The compact, 3,000m2 corner site in Fenchurch Street is destined to be home to one of Marks & Spencer's largest new department stores. Main contractor HBG will provide its client with an eight-storey building above ground and four levels below. Project consultant is Ove Arup & Partners.

The old basement slabs are heavily propped and headroom is low. There was no alternative but to cut 1.5m wide access slots through both slabs, directly above the new secant piled retaining wall. Another 30 or more square holes were needed within the new basement area to allow load supporting plunge columns to be formed.

All slab cutting, plus the positioning of temporary steel plates over the top, was planned to be completed by HBG before Bachy arrived on site to start its £2M contract in March this year.

'But the extent of the work proved greater than expected and initially we were given only partial access', White explains. 'We had hoped to have the first three rigs fully operational within a week but, in reality, it took longer.'

Bachy Soletanche's first task was to remove numerous concrete obstructions below basement level, bequeathed by the builders of the Barclays Bank that previously occupied the site. Concrete bases, a 5m thick tower crane foundation and even a concrete filled pedestrian underpass were all broken up by large diameter augering.

This done, work could start on the secant piled wall, consisting of 304 piles up to 31m long. The secant piling will form the lower part of the new retaining wall with a new insitu concrete retaining wall up to 1m thick built over the top.

Typically every third pile has a steel king post cast into it, protruding 7m above the pile top into the basement area. Short flat-jack props, placed horizontally in the narrow gap between king post and existing wall, will aid the latter's support during demolition of the old slabs.

Some half dozen old bank piles were in the way of the underground secant wall. Instead of trying to remove these Bachy Soletanche has incorporated them into the new wall, by pressure injecting grout to ensure a watertight seal between old and new piling.

Equally complex are the 33 load bearing plunge columns scattered around the site and being threaded down through both basements.
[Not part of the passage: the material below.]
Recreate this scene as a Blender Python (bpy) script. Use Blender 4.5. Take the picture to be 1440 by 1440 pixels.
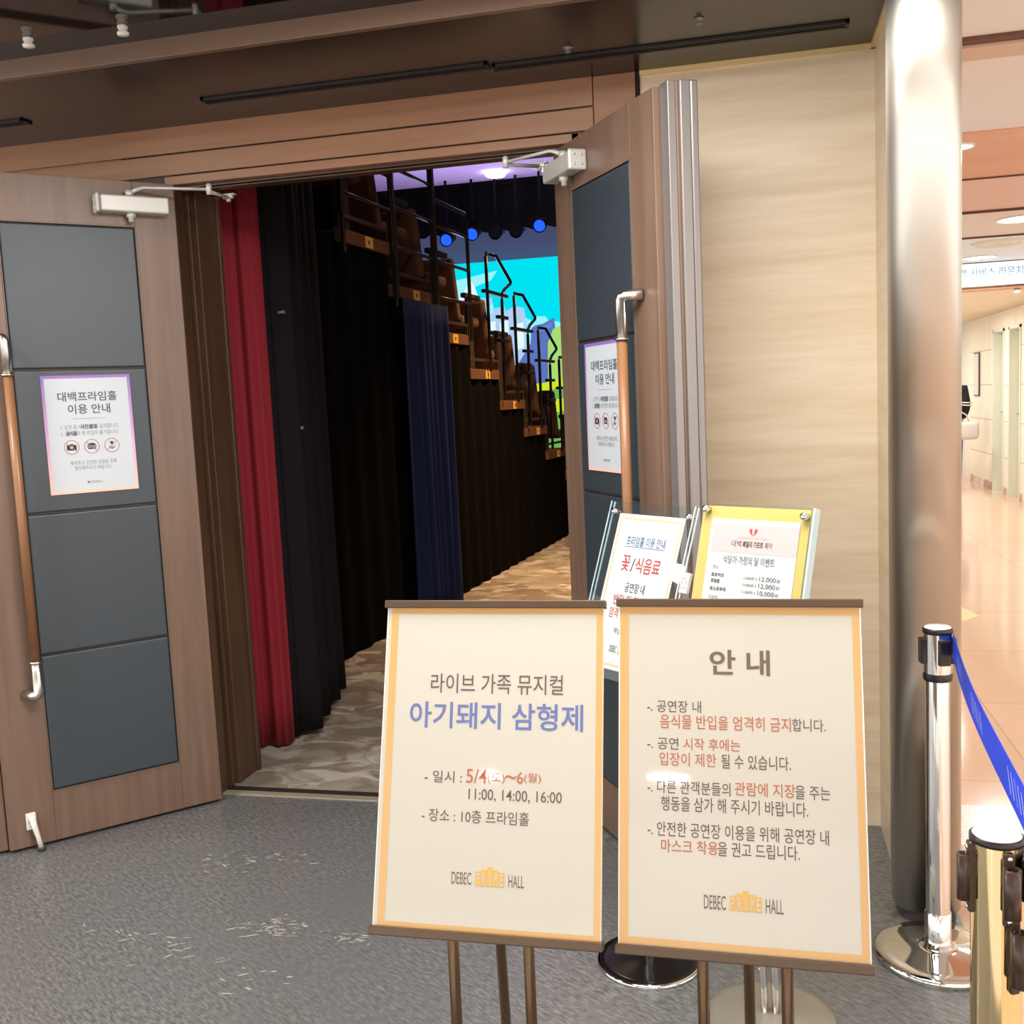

Their purpose is to provide a steel column frame around which construction of the department store can be started simultaneously both upwards and downwards from ground level.

Each column, up to 23m tall, is positioned using a guide frame and embedded in a 1200mm diameter pile, bored a maximum 16m deep. Steel columns extend upward through both basements to rise above ground level.

To complete the piling jigsaw, 11 under-reamed piles are needed to later carry additional above ground steel columns. These 900mm diameter bored piles contain an under-ream up to 3m wide, the condition of which is determined remotely using Bachy's prototype penetrometer system.

This underground congestion of piles is matched on the surface where, in the early weeks of the contract, there was little space to store anything. A 'holding bay' was set up in a haulier's yard behind King's Cross Station on the other side of the City and the daily arrival of a lorry laden with rebar and pile casings became the norm.

At £400 a round trip through congested streets, the economic timing of such journeys was important and White soon developed a 'just in time' arrival system despite the vagaries of London's traffic.

More stressful now for the site team is the contractor's efforts to make up for lost time. Daytime noise constraints remain in place but, following discussions with environmental health officers, Bachy is allowed an extra hour's piling work early morning and a similar extension until 7pm.

The evening ruling was imposed originally for the benefit of the adjacent Swan Tavern, but it appears site noise does little to distract the regulars from the serious work of enjoying a pint.